La sola idea de que Felipe Calderón pueda regresar al escenario electoral en 2027 ya modificó el tablero político.
No se trata de una candidatura formal, ni siquiera de un anuncio explícito, pero sí de una posibilidad que el propio dirigente nacional del PAN, Jorge Romero, decidió no descartar.
Al ser cuestionado sobre el tema, Romero afirmó que cualquier aspiración deberá sujetarse al calendario interno del partido y a sus procesos de definición, una respuesta que abre la puerta sin comprometerse del todo.
El comentario no es menor. El PAN atraviesa un periodo de reconfiguración profunda después de una década marcada por derrotas, pérdida de territorios emblemáticos y fracturas internas que nunca terminaron de cerrarse.
La dirigencia de Romero busca reconstruir identidad, ampliar base social y reposicionar al partido frente a un oficialismo consolidado.
En ese contexto, la figura de Calderón, uno de los expresidentes más polarizantes del México contemporáneo, irrumpe de nuevo como un factor capaz de reordenar a la oposición o de ahondar sus divisiones.
Calderón carga consigo una herencia de contrastes. Por un lado, representa experiencia de gobierno, estructura, conocimiento del aparato público y una base social que aún lo identifica como referente opositor.
Por otro, arrastra cuestionamientos severos derivados de la estrategia de seguridad que marcó su sexenio y de casos judiciales que involucraron a figuras de su círculo inmediato.
Su regreso provocaría tensiones inmediatas en el interior del PAN, un partido que en los últimos años ha intentado renovar sus liderazgos y presentar rostros más jóvenes.

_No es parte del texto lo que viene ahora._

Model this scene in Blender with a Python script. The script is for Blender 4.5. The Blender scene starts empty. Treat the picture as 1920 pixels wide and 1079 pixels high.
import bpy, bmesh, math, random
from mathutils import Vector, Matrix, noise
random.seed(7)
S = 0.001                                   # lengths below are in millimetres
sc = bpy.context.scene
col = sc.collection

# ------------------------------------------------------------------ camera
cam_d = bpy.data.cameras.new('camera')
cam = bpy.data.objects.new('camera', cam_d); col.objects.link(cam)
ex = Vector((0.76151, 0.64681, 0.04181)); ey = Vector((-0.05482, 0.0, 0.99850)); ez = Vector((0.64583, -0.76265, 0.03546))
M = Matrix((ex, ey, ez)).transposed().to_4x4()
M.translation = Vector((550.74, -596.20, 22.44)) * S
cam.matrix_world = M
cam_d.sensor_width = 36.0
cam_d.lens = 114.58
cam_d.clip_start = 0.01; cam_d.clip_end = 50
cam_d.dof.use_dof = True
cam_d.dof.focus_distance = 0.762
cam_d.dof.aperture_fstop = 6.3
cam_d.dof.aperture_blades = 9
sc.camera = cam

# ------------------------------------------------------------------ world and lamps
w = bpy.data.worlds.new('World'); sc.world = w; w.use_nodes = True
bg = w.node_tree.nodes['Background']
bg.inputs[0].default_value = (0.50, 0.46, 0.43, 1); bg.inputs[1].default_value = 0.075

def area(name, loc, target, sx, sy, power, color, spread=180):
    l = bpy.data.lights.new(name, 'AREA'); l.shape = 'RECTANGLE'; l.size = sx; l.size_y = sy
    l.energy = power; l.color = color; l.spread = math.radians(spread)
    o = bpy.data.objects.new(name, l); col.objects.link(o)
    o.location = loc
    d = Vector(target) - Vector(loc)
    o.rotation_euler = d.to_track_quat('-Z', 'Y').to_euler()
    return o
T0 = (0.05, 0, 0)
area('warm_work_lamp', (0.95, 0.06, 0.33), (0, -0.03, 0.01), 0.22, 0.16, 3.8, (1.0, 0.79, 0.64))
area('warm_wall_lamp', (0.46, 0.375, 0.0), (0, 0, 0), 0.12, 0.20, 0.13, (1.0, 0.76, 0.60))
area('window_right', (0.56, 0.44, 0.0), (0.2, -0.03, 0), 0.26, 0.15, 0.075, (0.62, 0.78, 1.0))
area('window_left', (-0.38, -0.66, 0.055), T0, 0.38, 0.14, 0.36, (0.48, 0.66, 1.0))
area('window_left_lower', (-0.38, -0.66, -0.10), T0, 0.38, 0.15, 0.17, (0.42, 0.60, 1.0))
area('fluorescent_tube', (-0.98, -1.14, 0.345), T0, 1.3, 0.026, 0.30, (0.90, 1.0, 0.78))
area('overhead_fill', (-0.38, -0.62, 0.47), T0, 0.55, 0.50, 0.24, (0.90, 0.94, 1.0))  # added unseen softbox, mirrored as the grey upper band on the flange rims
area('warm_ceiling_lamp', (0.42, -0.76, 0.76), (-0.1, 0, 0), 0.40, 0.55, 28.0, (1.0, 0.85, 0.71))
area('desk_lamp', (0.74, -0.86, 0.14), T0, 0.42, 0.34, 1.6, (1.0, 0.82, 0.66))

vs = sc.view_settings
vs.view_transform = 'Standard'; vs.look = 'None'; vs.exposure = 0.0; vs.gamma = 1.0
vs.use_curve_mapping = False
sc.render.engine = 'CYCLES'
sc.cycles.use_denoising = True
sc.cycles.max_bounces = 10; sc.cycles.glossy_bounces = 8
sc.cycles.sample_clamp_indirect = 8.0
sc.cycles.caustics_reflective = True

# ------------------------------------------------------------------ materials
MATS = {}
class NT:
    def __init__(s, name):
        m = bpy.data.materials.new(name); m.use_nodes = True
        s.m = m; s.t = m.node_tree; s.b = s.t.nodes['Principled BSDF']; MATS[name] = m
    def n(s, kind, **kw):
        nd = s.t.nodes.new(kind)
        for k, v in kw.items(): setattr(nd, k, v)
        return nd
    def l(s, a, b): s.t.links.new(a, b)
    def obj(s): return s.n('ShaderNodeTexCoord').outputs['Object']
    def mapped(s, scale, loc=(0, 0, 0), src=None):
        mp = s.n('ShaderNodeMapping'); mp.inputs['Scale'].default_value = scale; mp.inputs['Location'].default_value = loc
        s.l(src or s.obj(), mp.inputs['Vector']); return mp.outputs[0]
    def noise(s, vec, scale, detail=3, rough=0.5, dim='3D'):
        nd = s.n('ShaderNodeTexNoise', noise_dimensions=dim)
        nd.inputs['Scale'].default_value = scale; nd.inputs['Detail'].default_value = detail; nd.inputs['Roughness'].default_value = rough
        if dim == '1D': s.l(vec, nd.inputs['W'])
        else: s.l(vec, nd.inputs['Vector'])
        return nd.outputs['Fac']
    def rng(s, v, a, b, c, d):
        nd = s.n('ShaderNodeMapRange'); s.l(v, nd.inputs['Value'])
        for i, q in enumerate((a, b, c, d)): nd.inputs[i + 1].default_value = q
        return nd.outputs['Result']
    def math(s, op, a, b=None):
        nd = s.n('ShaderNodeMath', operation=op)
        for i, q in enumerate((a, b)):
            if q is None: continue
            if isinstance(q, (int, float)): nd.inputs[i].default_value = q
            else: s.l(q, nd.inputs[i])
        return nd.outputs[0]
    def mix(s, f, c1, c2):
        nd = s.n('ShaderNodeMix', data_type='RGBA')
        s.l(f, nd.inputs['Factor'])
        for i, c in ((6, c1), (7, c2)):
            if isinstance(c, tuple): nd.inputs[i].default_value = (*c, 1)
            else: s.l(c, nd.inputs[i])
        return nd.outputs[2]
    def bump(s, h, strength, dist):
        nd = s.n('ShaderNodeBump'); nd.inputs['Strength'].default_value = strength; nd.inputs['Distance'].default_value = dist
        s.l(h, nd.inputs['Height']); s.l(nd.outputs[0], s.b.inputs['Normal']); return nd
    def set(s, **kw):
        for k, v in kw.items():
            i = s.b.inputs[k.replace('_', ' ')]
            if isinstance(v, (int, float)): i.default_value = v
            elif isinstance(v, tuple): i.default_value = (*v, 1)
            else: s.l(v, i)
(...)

La dirigencia panista sabe que un retorno del expresidente no es solo una decisión personal; implicaría reordenar alianzas, revisar acuerdos con grupos internos y recalibrar por completo la narrativa que el partido ha intentado proyectar para 2027.
Implicaría también explicar cómo un partido que insiste en su “relanzamiento” podría abrir de nuevo la puerta a una figura que pertenece a una generación política anterior.
En política, la coherencia importa, y el PAN tendría que justificar un viraje de esa magnitud ante un electorado que ya demostró que castiga la incongruencia.
Aun así, el cálculo electoral no es trivial. La oposición carece de figuras que hoy por hoy puedan competir de manera natural contra el oficialismo, y un perfil con reconocimiento nacional como Calderón podría convertirse en un atajo.
Pero esa misma estrategia podría convertirse en un arma de doble filo: un candidato conocido también es un candidato que polariza, y en un país tan fragmentado como el México de hoy, la polarización puede sumar pero también puede restar.
El calendario juega a favor del PAN, al menos por ahora. Faltan más de dos años para la elección y el partido tiene margen para ordenar su proyecto antes de definirse.
Pero también corre el riesgo de instalarse en un suspenso eterno, alimentado por rumores y especulaciones, sin consolidar una narrativa competitiva.
Mientras Calderón no cierre ni abra del todo la puerta, el PAN vive en un limbo estratégico que beneficia al oficialismo, que en cambio opera con una maquinaria más estable.
El retorno del expresidente también tendría consecuencias fuera del PAN.
Su mera presencia reacomoda expectativas en partidos aliados, redefine la conversación en la oposición y obliga al gobierno federal a replantear su narrativa de contraste.
Para bien o para mal, Calderón genera movimiento, y eso lo convierte en un actor que no puede ignorarse.
Hoy, la pregunta no es solo si Felipe Calderón quiere volver a competir, sino si su propio partido está preparado para cargar con la complejidad de su figura y si está dispuesto a renunciar, al menos parcialmente, a su discurso de renovación.
Si Calderón decide entrar, transformará por completo la contienda de 2027. Si no lo hace, el PAN deberá demostrar que tiene la capacidad de construir una alternativa sin recurrir a su pasado.
En cualquiera de los casos, la conversación ya cambió. Y eso, en política, significa que el reloj hacia 2027 empezó a correr más rápido.